Written exercise: Repeat exactly the lines from the one containing "Write part 4" through the one containing "bm_obj('strap', bm, M_pink, bag, True)", both lines included, please, without any other lines.

Extracted information:

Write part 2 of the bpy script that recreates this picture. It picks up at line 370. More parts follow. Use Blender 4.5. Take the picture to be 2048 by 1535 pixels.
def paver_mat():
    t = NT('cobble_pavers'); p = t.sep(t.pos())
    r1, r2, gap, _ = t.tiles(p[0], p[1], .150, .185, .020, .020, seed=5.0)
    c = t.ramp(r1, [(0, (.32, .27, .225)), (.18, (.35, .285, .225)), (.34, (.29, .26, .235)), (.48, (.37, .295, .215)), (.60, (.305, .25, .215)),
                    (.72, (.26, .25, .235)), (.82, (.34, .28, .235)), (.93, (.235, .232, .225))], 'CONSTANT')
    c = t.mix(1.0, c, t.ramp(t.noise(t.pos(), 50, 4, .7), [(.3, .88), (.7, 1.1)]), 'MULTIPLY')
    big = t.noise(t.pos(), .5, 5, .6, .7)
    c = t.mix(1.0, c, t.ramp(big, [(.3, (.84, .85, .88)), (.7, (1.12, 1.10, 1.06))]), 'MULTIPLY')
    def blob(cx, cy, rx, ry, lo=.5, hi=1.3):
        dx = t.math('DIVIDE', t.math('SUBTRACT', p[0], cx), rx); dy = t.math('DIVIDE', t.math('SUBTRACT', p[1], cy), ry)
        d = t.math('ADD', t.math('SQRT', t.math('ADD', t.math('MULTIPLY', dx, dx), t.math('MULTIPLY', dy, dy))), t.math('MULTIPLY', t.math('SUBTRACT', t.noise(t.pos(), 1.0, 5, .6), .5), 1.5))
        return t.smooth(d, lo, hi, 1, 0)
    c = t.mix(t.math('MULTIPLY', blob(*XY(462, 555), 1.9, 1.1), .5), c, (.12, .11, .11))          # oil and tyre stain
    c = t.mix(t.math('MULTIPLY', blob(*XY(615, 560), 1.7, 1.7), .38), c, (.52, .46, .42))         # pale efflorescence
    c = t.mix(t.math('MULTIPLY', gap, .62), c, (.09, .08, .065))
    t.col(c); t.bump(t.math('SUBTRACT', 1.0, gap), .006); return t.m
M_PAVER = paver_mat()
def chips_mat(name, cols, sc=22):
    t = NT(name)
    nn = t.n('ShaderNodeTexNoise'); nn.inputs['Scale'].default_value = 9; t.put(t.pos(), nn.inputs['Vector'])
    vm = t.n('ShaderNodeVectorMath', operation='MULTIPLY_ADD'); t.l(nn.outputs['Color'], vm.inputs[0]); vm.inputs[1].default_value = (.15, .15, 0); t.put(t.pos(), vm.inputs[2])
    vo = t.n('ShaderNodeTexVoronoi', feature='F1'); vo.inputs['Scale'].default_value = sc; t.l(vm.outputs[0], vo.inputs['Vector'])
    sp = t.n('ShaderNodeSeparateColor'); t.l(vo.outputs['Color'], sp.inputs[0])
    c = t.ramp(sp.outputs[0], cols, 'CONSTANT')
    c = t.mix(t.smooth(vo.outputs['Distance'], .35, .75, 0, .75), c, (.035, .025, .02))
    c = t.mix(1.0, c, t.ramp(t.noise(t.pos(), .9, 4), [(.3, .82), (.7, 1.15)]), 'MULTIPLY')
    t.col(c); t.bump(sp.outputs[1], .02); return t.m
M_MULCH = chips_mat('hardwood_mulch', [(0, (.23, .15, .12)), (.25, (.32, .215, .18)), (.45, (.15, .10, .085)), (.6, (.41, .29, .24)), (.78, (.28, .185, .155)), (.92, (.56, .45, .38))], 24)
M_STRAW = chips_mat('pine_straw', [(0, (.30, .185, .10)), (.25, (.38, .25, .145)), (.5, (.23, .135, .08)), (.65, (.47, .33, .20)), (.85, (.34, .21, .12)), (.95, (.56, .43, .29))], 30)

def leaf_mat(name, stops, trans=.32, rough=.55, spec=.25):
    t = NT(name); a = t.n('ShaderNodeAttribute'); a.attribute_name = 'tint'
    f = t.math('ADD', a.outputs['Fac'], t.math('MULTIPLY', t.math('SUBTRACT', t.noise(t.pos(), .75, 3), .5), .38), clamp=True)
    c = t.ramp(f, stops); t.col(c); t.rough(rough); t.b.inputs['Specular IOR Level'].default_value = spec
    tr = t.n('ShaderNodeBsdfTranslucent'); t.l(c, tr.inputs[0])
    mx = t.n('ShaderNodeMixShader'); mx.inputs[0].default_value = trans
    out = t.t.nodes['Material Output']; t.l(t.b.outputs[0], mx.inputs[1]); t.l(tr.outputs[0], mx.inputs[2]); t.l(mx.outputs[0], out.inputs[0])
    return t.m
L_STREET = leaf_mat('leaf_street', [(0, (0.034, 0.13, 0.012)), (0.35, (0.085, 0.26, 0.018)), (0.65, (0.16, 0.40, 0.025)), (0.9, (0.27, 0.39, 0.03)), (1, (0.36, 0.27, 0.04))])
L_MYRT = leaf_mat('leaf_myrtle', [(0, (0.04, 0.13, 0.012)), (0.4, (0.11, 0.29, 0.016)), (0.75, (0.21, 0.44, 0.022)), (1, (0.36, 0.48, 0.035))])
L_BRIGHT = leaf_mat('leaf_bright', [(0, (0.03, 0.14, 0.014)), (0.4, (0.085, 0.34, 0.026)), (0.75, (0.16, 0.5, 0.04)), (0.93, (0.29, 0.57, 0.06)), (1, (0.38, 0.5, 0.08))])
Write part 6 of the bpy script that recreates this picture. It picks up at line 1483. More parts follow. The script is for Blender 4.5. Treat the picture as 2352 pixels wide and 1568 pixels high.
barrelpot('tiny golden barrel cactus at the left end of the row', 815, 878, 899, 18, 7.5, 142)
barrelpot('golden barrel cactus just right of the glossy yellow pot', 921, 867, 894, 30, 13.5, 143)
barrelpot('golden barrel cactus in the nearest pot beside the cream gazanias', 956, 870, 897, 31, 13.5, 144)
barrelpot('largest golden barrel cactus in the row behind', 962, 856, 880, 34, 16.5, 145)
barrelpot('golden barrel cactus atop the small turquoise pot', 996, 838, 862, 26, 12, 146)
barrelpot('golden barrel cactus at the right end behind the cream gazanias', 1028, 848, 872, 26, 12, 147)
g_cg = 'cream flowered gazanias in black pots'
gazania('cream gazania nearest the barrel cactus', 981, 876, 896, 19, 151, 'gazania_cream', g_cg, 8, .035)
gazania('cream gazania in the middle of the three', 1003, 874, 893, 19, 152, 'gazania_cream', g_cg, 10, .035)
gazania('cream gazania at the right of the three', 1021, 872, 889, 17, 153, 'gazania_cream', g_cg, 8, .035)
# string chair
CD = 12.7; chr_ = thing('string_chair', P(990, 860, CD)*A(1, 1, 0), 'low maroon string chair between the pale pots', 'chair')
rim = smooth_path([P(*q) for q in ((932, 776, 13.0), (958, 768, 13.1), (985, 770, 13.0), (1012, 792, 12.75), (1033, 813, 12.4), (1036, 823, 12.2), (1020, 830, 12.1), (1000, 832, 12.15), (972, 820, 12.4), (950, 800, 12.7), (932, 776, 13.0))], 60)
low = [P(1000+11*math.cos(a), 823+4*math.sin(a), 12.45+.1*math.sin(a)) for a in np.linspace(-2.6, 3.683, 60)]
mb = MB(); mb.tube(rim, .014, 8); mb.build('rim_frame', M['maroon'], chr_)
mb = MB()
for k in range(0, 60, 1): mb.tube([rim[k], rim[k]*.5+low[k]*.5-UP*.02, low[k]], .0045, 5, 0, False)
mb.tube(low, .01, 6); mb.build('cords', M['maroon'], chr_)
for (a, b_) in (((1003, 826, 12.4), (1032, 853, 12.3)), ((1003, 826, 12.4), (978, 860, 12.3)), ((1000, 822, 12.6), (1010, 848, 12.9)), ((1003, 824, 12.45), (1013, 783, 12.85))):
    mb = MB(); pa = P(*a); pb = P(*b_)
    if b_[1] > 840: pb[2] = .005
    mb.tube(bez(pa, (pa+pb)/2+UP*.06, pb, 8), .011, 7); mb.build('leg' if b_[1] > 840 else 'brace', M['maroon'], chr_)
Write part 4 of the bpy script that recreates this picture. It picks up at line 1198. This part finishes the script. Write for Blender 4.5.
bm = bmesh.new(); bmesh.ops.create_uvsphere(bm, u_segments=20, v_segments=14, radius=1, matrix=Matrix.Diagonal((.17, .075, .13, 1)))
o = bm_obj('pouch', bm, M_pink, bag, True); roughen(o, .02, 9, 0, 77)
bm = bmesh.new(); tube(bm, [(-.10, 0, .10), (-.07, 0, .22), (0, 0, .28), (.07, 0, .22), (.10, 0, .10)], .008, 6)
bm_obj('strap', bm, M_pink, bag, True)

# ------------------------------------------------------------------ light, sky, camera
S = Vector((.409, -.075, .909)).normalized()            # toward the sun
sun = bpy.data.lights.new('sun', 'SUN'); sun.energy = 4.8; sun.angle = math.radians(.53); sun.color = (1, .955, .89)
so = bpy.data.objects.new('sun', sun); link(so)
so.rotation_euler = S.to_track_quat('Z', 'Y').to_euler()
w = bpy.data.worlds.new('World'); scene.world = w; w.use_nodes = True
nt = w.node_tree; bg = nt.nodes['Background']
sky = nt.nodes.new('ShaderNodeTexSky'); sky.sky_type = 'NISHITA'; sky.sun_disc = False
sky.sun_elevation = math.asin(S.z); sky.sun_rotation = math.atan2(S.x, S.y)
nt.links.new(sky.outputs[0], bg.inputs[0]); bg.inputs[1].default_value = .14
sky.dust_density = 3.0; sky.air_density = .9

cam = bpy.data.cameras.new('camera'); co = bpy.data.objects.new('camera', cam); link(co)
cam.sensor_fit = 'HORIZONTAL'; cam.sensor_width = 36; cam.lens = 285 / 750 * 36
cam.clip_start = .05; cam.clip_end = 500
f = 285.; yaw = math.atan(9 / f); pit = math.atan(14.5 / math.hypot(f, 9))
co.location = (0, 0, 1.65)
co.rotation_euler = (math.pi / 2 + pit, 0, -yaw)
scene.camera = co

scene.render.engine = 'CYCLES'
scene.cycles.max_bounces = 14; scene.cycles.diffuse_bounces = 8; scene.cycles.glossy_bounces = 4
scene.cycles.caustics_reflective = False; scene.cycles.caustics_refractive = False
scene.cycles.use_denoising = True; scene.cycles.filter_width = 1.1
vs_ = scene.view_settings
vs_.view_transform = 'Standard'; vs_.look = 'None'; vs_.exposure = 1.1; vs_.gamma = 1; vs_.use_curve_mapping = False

The answer:
Write part 4 of the bpy script that recreates this picture. It picks up at line 1198. This part finishes the script. Write for Blender 4.5.
bm = bmesh.new(); bmesh.ops.create_uvsphere(bm, u_segments=20, v_segments=14, radius=1, matrix=Matrix.Diagonal((.17, .075, .13, 1)))
o = bm_obj('pouch', bm, M_pink, bag, True); roughen(o, .02, 9, 0, 77)
bm = bmesh.new(); tube(bm, [(-.10, 0, .10), (-.07, 0, .22), (0, 0, .28), (.07, 0, .22), (.10, 0, .10)], .008, 6)
bm_obj('strap', bm, M_pink, bag, True)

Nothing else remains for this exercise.